College Connection is completing plans for a curriculum of counseling, advising and training in skills needed to enter college, from SAT preparation to academic counseling, Brennan said — much like the public-school programs it has run for low-income students since 1999.

The goal is entering a four-year college, Brennan said, where chances are better that students will continue. Nationally, almost half the students who enroll in two-year programs drop out before sophomore year, he said, partly because they discover right away that they're not prepared for college-level courses.

"Education matters; four-year degrees matter," Brennan said. "It's not the only way to get educated, but it's an important way."

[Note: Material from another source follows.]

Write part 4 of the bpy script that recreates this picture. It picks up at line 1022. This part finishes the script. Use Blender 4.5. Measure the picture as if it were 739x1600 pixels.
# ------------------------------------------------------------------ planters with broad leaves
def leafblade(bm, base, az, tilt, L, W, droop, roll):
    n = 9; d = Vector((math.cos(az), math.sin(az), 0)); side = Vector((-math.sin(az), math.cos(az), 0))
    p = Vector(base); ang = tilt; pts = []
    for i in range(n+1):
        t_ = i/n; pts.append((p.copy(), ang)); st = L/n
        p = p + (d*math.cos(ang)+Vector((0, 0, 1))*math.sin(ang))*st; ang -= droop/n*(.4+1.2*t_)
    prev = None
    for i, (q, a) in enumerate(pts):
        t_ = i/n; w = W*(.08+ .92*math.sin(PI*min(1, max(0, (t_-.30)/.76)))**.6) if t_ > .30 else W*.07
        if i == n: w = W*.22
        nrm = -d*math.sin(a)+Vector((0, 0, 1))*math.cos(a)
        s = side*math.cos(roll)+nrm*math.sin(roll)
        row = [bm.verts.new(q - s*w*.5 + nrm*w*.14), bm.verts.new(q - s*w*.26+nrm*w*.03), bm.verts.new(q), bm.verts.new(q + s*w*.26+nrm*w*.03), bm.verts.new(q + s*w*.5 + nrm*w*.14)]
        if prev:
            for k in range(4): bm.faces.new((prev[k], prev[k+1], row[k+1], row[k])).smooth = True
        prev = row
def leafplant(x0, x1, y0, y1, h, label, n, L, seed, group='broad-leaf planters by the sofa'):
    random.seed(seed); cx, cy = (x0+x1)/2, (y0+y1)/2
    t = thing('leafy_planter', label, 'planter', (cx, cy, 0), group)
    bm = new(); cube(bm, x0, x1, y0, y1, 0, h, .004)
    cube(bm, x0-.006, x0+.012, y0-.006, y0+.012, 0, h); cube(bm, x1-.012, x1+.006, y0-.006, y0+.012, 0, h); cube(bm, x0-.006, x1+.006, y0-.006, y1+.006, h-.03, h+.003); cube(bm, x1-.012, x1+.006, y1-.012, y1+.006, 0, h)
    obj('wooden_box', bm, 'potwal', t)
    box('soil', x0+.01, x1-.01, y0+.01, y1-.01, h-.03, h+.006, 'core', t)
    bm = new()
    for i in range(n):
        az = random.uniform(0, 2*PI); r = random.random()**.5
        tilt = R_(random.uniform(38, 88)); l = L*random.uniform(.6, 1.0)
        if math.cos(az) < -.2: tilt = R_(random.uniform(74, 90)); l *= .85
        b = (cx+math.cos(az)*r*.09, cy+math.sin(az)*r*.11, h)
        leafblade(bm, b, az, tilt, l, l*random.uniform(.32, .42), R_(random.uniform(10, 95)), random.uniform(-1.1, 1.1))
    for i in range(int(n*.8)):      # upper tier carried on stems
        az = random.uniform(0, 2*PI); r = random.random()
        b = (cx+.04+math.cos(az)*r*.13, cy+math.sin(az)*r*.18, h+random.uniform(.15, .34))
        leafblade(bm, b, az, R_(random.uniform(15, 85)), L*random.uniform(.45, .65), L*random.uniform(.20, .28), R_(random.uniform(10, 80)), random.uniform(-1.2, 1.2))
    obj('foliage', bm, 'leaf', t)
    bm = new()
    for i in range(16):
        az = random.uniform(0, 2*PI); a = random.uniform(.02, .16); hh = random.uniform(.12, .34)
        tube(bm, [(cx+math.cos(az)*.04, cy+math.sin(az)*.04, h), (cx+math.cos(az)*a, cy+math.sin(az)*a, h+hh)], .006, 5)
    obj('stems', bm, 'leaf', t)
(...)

The hope is to produce more students like Kawehi Ho'okano and Ikaika Bantolina, who got to UH-Manoa through a combination of effort and financial and social support. Younger Hawaiian kids who face a steeper path to higher education probably will fall off the track, the group's leaders say.

"You definitely should hit them when they're young," said Ho'okano, a junior at the University of Hawai'i-Manoa. She attended Kahuku High School, and credits the extra counseling she received through a special Kamehameha Schools program for steering her toward college.

"If I didn't get this information, I wouldn't have been as interested," she said. "I probably wouldn't have been motivated to go to school."

She and Bantolina, a doctoral candidate in architecture, both work at the Kua'ana Student Services office on campus. And both have benefited from its financial assistance and other programs aimed at retaining Native Hawaiian college students.

Bantolina is the first in his family to attend college.

"I got a gist of what Kua'ana is last semester," he said. "They give tuition waivers — that's a big support for us."

Ku'umeaaloha Gomes, director of the office, said the barriers Hawaiian children face on the road to college go beyond financial worries. The school environment, in addition to being crowded, often feels unfamiliar, she said.

"Look around you: How many teachers are Hawaiian? Children learn by role modeling ... they have come through a system where they haven't been acceptable, and now they're having to raise children coming through the same kind of system," Gomes said.

Kua'ana is one of the diversity programs under Agbayani's supervision as director of the UH Office of Student Equity. Some services it offers — Native Hawaiian tuition waivers in particular — came under scrutiny last year in the wake of key court rulings on affirmative action.

In a case challenging affirmative-action policies at the University of Michigan, the U.S. Supreme Court upheld the use of race as a criterion for admissions, Agbayani said. Still, she said she had noticed programs on campus downplaying the ethnic factor in their promotional brochures.

Meanwhile, many in the community remain convinced that affirmative action is needed to balance persistent inequities. Office of Hawaiian Affairs trustee Colette Machado, who chairs the group's Beneficiary Advocacy and Empowerment Committee, was instrumental in getting the College Connections funding passed.

Machado graduated from one of the first affirmative-action programs on the Manoa campus, the College Opportunities Program. This freshman-year "boot camp" brings in students from underrepresented groups whose credentials fall a little short of admission. "It took inadmissable students who demonstrated potential given the right supportive environment," Machado said.

That's why she was committed to the College Connections proposal. Most of OHA's educational initiatives have concentrated on programs that help children in the elementary grades, she said, so a boost for Hawaiian kids in middle and high school seemed a logical next step.

College Connections traditionally has worked with disadvantaged children through tutoring and counseling. Its advisers have found that many of the children it sees dismiss college as an option because family and friends have reinforced a negative attitude about higher education, Wescoatt said.

"What we want to do is, with that negative environment around them, we want to give them an extra dose of a positive message," he said.

Machado believes in the power of positive thinking. It helped her overcome failure in high school after early years of disillusionment with education.

"They were already tracking me into a lower setting," she said. "It was almost like they were putting me into special ed. I was thinking, this is not right. So I stopped learning in seventh grade. I missed so much school, my parents didn't know what to do."

By ninth grade she had dropped out. Later, Job Corps training led her to earn a graduate equivalency diploma and led her back to the college track through College Opportunities.

"I was 'most likely not to succeed,' " Machado quipped. In 1974, she graduated with a bachelor's degree in education.

"Given the supportive environment, you can do anything," she said. "I'm a firm believer in that."